The new fees are applied for goods from European countries and Vietnam to Mexico, Canada and the U.S., Vietnam’s major markets for garments, footwear, seafood and woodwork.

Each 20-foot container, 40-foot standard container and 40-foot high cube container will be subject to a price rise of US$320, US$400 and US$450 respectively, according to NYK Line in its announcement sent to customers.

Exporters have to pay nearly US$2,000 for every 20-foot container to transport goods from ports in Vietnam to the U.S.

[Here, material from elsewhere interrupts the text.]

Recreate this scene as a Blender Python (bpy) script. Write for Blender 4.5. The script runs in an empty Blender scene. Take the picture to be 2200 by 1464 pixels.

A representative of a forwarding firm in HCMC’s District 4 said the fee upsurge by shipping lines at a time of stronger shipping demand was to offset their earlier losses due to declining shipping demand caused by the economic crisis.

The shipping fee was lowered by around US$120-200 for each 20-foot container some months ago due to low demand. However, the fee has been raised as it is now the export season in some countries such as Vietnam and China.

Meanwhile, fees on exports to Europe remain unchanged at US$600 for a 20-foot container, US$1,200 for a 40-foot container and US$1,300 for a 40-foot high cube container.

The terminal handling charge (THC) imposed on containers of frozen goods from Vietnam has also been spiked considerably to cover risks, after several exported frozen containers exploded.

The export volume will be on the rise until the Tet holiday as exporters do not want to stock goods in the New Year, said Nguyen Nang Toan from Saigon Newport Corporation.